Journal (Eugène Delacroix)/6 août 1850

Texte établi par Paul Flat, René PiotPlon (tome 2p. 19-22).

Malines, mardi 6 août. — A Cologne. Je comptais partir pour Bruxelles ou Malines dans la journée. Forcé de partir à dix heures, à cause des heures de départ.

Pris le commissionnaire pour aller voir la cathédrale. Ce malheureux édifice, qui ne sera jamais terminé, est encombré, pour l’éternité par conséquent, de baraques et de planches servant aux travaux. Saint-Ouen de Rouen, auquel on a cru devoir ajouter les clochers qui lui manquaient, pouvait très bien s’en passer ; mais Cologne est à un état d’ébauche singulier, la nef n’est pas même couverte. Voilà ce qu’on devrait s’appliquer à finir ; le portail entraînerait des travaux gigantesques, et les quelques pauvres diables qu’on aperçoit et qu’on entend dans ces baraques picoter des morceaux de pierre n’avanceront pas en trois siècles la besogne au dixième, à supposer qu’on leur donne de l’argent.

Ce qui est fait est magnifique. On sent une impression de grandeur, qui m’a rappelé la cathédrale de Séville. Le chœur et la croix sont faits depuis longtemps. On s’est amusé à dorer et peindre en rouge les chapiteaux du chœur. Les petits pendentifs sont occupés par des figures d’anges en style soi-disant raphaélesque, de l’effet le plus mesquin.

Plus j’assiste aux efforts qu’on fait pour restaurer les églises gothiques, et surtout pour les peindre, plus je persévère dans mon goût de les trouver d’autant plus belles qu’elles sont moins peintes. On a beau me dire et me prouver qu’elles l’étaient, chose dont je suis convaincu, puisque les traces existent encore, je persiste à trouver qu’il faut les laisser comme le temps les a faites ; cette nudité les pare suffisamment ; l’architecture a tout son effet, tandis que nos efforts, à nous autres hommes d’un autre temps, pour enluminer ces beaux monuments, les couvrent de contresens, font tout grimacer, rendent tout faux et odieux. Les vitraux que le roi de Bavière a donnés à Cologne sont encore un échantillon malheureux de nos écoles modernes ; tout cela est plein du talent des Ingres et des Flandrin. Plus cela veut ressembler au gothique, plus cela tourne au colifichet, à la petite peinture néo-chrétienne des adeptes modernes. Quelle folie et quel malheur, quand cette fureur, qui pourrait s’exercer sans nuire dans nos petites expositions, est appliquée à dégrader de beaux ouvrages comme ces églises ! Celle de Cologne est remplie de monuments curieux : des archevêques, des guerriers, des retables, tableaux ou sculptures, représentant la Passion, etc.

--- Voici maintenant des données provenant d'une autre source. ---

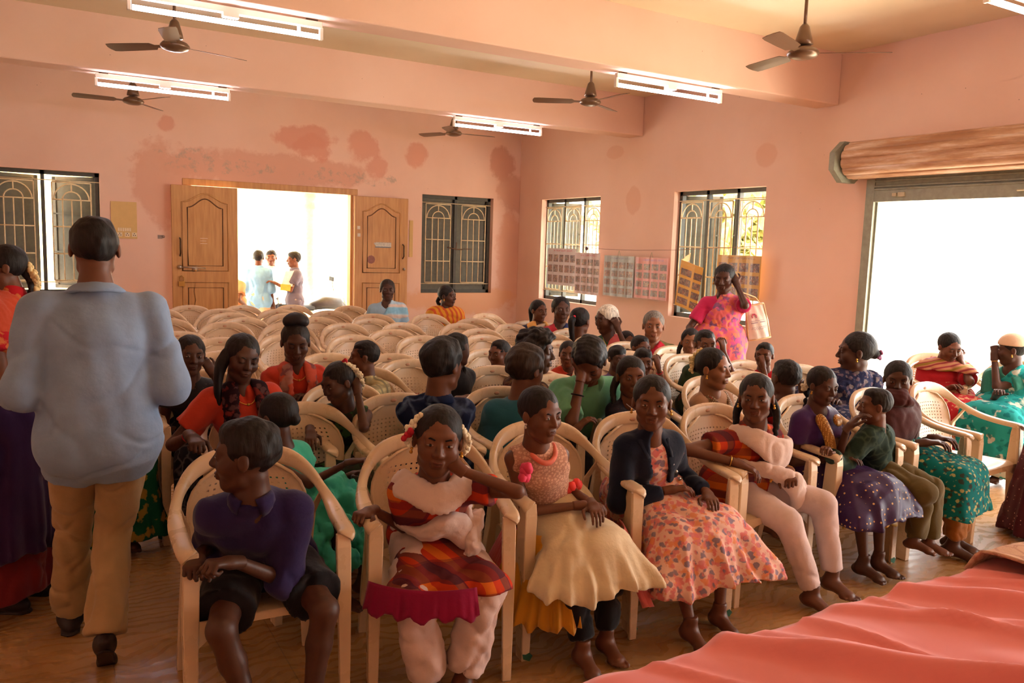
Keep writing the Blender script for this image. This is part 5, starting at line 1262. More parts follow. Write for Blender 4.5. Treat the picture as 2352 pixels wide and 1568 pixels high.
P = person('woman in teal printed skirt with a maroon shawl pulled over her mouth', (2062, 872, -9.02, 86), 'd', 14, (-2.70, -8.95, .52), q=1., g=.9, hy=cy(2062, 2), hp=6, hair='tied',
    R=dict(h=('l', -.10, .2, .11), d=(.1, .6, -.3)), Lh=dict(h=('l', .10, .2, .11), d=(-.1, .6, -.3)), legs=dict(R=dict(f=('l', -.02, .40, -.44)), L=dict(f=('l', .12, .36, -.44))),
    wear=[pants(cloth('mustard_leggings', (150, 92, 36)), 1.86, .02, .01, 'churidar'), skirt(TEALP, .27, .03, .04, .03, 'kurta_skirt', .006, (10, .010), .08), top(TEALP, .5, .012, 'round', 0), shawl(cloth('maroon_brown_cloth', (74, 36, 36)), zt=.06, e=.022, arms=.95, amp=.008),
          drape(cloth('maroon_brown_cloth', (74, 36, 36)), [('s', -.14, -.02, .06), ('h', -.16, .36, -.42), ('h', .0, .43, -.34), ('h', .16, .36, -.42), ('s', .14, -.02, .05)], [.05, .055, .05, .055, .05], 'shawl_over_mouth', 1.8, .006)])
chair(-2.65, -8.98, 0, 'cream plastic chair under the woman in the teal skirt', 'occupied cream plastic chairs')
chair(-2.06, -8.97, 4, 'empty cream plastic chair at the right end of the front row', 'empty cream plastic chairs near the front', tape=(1,))

# ---- second row
def ruffles(mat):
    def go(J):
        rs_ = np.random.RandomState(3); c = J.H+J.f*.12; F = Field(c-np.array([.34, .34, .34]), c+np.array([.34, .34, .12]), .009)
        for i in range(260):
            a = rs_.rand()*2*math.pi; u = rs_.rand(); r = .12+.12*u+.03*rs_.rand(); p = c+np.array([math.cos(a)*r, math.sin(a)*r, .03-.26*u+.03*rs_.rand()]); F.ell(p, (.030, .030, .018+.03*rs_.rand()), k=.003)
        F.seg(c+J.z*.02, c-J.z*.18, .14, .2, .03); emit(J, F, 'ruffled_skirt', mat, .004, 120, (1, 1, .8))
    return go
TQ = cloth('turquoise_frill', (62, 176, 150));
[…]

Vu en sortant l’église des Jésuites. Voilà le contre-pied de ce que nous faisons aujourd’hui : au lieu de s’amuser à imiter des monuments d’une autre époque, on faisait ce qu’on pouvait, mêlant gothique, Renaissance, tous les styles enfin ; et de tout cela des artistes vraiment artistes savaient faire des ensembles charmants. On est ébloui dans ces églises de la profusion des richesses en marbres, statues, tombeaux, tapissant les murs et s’étalant sous les pieds. Des stalles en bois se prolongent tout le long des murs ; l’orgue orné, etc.

En revenant, à l’Hôtel de ville : édifice charmait, de la Renaissance ; en face, une maison probablement du temps de Henri IV : très imposant style rustique.

Cette ville est des plus intéressantes, animée, gaie et, sauf les uniformes prussiens qui me font un effet désagréable, faite pour l’imagination.

En allant au chemin de fer, revu l’extérieur des tours, etc.

— Parti à dix heures ; chaleur extrême et route fatigante. Corvée des douanes, avant Verviers ou à Verviers même.

Écrivassé pendant la route sur mon petit calepin.

— Arrivé à Malines à six heures environ. Bon petit hôtel de Saint-Jacques et bon souper qui m’a remis. Les grands hommes qui écrivent leurs mémoires ne parlent pas assez de l’influence d’un bon souper sur la situation de leur esprit. Je tiens fort à la terre par ce côté, pourvu toutefois que la digestion ne vienne pas contre-balancer l’effet favorable de Cérès et de Bacchus. Encore serait-il vrai que, tout le temps qu’on tient table et même encore quelque temps après, le cerveau voit les choses sous un autre aspect qu’auparavant. C’est une grande question qui humilie certains hommes, qui se croient ou qui se voudraient beaucoup plus qu’hommes, que ce feu qui naît de la bouteille et vous porte plus loin que vous n’eussiez été sans cela. Il faut bien s’y résigner, puisque non seulement cela est, mais que, de plus, cela est fort agréable.